WRITTEN PROBLEM
Do any lines in the data below contain "pixels"? If so, copy every one of them.

DATA SUPPLIED
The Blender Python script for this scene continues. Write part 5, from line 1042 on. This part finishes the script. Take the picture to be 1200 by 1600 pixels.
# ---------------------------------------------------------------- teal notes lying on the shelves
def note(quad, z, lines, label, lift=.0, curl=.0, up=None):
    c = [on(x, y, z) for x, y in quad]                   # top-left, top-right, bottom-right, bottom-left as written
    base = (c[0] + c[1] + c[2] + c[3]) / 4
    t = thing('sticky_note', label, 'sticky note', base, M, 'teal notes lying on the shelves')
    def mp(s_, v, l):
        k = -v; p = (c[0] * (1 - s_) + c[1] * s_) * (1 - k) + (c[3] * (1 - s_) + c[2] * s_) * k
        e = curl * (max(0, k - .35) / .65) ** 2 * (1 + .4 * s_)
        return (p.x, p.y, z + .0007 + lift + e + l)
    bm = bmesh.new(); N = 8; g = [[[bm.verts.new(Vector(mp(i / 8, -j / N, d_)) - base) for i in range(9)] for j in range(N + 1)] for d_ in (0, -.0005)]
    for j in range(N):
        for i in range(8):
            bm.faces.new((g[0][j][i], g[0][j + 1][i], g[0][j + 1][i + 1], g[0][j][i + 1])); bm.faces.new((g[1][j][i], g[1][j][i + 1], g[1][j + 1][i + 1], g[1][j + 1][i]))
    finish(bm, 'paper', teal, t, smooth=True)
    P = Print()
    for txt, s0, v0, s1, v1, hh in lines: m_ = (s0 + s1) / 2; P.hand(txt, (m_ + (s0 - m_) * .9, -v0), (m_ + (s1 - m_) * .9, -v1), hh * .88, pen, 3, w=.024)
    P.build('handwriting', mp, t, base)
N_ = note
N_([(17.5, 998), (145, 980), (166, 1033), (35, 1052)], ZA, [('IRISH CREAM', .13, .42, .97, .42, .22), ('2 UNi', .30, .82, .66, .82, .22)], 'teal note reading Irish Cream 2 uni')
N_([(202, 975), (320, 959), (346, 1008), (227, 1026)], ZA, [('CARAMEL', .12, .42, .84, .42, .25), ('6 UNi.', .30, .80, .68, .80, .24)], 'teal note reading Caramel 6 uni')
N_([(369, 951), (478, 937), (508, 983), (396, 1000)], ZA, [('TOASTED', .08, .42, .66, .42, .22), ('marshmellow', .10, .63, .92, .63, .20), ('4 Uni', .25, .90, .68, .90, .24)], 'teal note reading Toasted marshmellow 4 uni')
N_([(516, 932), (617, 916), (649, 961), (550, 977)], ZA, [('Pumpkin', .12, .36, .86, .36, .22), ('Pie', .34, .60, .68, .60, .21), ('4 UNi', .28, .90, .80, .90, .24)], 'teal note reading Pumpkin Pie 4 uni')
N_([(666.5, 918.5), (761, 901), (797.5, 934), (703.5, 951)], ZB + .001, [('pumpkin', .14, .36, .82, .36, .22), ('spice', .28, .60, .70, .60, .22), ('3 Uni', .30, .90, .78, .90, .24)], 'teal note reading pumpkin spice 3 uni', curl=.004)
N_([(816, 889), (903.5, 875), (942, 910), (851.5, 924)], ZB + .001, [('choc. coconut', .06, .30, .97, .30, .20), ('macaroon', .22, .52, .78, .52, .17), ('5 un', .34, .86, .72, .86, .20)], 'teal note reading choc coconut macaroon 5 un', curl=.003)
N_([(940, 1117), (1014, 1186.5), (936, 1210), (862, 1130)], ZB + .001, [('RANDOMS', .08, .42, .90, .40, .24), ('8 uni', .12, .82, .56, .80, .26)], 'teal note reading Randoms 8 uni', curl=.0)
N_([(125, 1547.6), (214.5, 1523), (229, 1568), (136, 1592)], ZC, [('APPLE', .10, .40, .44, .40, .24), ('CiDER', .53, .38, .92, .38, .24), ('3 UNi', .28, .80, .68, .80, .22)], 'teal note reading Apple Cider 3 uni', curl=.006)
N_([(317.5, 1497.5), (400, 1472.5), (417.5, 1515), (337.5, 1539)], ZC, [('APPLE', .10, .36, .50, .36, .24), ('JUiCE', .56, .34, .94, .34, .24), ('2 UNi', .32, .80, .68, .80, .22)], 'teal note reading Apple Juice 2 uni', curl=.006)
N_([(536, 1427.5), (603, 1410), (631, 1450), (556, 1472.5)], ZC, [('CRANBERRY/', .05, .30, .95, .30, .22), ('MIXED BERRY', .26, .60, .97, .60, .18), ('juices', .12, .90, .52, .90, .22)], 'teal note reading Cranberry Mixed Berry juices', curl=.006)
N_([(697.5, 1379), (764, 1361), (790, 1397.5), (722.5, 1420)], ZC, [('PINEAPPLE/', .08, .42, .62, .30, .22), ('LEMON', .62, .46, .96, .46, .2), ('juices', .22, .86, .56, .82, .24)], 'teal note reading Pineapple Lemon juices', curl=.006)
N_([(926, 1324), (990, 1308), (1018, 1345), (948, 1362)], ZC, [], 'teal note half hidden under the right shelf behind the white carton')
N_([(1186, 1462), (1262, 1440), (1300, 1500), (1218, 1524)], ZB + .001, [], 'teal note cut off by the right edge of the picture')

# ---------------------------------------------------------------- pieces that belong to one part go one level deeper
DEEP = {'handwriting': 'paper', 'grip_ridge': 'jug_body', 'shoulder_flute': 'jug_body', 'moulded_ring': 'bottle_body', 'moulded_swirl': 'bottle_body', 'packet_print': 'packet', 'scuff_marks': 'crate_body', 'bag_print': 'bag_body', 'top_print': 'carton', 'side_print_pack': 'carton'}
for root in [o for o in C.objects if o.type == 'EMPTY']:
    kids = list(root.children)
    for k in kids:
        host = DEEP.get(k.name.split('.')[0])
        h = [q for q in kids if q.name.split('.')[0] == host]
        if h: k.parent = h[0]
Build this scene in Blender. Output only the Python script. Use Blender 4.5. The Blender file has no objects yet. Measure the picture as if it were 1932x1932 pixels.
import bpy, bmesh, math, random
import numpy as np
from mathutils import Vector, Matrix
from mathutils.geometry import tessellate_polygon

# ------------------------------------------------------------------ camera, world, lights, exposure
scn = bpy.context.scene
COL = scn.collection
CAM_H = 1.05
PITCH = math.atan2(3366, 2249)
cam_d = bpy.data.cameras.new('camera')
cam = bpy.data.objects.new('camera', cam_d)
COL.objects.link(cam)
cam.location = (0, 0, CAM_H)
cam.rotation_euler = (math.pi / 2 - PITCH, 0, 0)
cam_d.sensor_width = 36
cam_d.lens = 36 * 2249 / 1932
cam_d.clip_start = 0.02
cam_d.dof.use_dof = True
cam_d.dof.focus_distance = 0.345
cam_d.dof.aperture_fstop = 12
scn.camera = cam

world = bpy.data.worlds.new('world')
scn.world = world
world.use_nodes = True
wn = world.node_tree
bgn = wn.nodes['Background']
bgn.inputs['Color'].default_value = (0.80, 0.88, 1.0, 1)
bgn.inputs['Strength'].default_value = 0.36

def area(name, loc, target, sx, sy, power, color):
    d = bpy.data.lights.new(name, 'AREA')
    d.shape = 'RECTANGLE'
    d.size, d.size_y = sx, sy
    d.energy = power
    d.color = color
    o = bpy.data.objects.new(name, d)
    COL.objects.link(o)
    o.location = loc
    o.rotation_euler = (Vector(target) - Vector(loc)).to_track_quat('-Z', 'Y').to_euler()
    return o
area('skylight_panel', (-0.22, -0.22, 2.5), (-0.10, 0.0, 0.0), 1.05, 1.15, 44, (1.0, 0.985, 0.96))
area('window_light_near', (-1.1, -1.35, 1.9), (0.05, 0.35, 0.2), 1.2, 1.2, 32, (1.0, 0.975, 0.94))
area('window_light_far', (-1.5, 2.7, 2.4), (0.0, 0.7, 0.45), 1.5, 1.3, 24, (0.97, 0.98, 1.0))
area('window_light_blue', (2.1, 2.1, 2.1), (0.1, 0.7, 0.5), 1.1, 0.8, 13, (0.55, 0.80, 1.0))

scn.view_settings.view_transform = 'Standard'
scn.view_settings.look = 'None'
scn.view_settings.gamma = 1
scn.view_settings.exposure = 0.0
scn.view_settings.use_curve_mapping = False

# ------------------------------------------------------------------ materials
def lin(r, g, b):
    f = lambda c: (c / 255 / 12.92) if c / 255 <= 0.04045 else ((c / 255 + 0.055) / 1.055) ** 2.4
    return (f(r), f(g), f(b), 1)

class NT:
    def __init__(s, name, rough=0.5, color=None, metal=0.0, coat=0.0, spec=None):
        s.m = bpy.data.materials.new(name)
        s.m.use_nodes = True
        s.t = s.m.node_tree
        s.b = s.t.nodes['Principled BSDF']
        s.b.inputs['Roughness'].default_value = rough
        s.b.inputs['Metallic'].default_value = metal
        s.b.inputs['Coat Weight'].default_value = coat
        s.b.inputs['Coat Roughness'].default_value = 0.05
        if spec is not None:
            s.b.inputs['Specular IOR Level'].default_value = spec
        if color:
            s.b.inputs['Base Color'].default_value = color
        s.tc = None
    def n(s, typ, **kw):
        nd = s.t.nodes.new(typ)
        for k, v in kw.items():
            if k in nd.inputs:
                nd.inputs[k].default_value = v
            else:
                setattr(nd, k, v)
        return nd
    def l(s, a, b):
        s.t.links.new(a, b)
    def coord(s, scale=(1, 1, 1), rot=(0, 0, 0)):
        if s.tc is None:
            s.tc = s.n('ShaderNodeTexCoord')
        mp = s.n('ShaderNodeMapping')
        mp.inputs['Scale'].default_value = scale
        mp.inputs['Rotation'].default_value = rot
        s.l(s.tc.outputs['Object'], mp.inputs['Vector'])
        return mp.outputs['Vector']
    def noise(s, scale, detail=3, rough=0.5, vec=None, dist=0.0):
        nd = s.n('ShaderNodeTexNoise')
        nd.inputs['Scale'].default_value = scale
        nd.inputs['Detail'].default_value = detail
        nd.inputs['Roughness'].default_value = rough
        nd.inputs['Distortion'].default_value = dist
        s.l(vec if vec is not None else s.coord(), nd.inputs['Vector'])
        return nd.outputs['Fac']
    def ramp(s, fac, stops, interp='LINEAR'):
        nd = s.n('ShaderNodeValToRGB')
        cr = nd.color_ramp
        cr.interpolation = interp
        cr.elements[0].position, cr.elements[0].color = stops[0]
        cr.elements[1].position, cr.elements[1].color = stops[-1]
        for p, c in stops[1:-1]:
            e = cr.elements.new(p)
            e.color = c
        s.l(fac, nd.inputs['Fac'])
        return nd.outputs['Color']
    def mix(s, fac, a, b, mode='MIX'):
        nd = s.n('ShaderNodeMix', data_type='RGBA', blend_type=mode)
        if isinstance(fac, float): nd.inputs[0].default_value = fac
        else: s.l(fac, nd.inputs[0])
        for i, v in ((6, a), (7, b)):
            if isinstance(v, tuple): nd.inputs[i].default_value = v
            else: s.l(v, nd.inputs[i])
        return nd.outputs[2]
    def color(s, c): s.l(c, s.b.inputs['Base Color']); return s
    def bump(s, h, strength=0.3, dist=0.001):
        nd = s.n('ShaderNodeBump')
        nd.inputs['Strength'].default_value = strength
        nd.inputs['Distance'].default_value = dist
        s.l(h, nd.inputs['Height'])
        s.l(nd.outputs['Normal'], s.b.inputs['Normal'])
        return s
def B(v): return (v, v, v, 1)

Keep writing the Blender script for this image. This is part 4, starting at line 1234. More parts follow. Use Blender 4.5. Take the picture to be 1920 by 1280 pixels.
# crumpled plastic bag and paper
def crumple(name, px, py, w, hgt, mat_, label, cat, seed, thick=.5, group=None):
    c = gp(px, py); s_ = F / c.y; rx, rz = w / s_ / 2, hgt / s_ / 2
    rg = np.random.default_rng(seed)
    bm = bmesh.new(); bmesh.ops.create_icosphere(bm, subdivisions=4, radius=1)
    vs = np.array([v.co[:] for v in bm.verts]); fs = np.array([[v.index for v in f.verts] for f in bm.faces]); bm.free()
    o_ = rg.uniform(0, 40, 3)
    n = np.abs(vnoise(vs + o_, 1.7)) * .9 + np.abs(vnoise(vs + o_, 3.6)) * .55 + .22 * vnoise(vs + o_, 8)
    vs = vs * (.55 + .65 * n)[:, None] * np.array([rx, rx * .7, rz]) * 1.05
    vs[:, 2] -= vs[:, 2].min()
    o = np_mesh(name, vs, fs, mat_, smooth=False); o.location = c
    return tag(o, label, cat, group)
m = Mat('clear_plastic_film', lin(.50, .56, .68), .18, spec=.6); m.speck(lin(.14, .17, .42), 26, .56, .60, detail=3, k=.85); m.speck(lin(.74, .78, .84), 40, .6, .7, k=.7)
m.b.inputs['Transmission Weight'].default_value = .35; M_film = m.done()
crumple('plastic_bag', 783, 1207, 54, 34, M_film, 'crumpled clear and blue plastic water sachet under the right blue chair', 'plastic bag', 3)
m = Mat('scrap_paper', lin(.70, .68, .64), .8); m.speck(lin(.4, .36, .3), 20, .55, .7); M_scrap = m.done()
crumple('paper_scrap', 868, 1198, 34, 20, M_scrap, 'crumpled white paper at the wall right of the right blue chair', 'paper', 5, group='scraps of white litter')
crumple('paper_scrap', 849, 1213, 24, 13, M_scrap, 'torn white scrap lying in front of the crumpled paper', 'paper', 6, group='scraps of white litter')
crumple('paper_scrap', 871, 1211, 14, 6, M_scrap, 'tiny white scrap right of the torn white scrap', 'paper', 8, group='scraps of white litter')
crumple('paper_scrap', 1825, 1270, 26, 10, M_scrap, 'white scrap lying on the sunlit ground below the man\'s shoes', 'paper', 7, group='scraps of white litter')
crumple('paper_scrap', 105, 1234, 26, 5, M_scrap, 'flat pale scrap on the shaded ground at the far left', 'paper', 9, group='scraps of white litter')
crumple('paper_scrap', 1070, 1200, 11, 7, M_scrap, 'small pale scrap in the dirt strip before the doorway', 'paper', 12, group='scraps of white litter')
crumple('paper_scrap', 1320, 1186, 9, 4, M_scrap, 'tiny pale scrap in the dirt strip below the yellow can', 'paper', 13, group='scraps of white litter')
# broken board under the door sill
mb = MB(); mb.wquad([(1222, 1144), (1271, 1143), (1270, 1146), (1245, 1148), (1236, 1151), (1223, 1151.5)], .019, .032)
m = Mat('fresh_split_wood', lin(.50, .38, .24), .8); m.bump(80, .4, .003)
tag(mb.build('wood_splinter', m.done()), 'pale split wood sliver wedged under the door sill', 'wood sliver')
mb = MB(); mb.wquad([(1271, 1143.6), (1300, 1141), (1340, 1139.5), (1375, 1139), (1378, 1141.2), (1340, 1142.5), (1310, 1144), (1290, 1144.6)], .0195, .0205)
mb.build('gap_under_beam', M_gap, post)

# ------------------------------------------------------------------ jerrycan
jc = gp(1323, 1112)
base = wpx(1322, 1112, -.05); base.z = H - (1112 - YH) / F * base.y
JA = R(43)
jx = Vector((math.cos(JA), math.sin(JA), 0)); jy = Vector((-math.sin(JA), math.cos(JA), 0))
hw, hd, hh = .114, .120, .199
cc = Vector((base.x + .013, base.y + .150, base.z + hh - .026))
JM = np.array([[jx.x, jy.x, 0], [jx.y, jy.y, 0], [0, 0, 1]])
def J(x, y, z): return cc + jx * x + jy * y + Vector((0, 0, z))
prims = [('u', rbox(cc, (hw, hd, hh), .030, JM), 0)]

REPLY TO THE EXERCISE
The Blender Python script for this scene continues. Write part 5, from line 1042 on. This part finishes the script. Take the picture to be 1200 by 1600 pixels.
Build this scene in Blender. Output only the Python script. Use Blender 4.5. The Blender file has no objects yet. Measure the picture as if it were 1932x1932 pixels.
Keep writing the Blender script for this image. This is part 4, starting at line 1234. More parts follow. Use Blender 4.5. Take the picture to be 1920 by 1280 pixels.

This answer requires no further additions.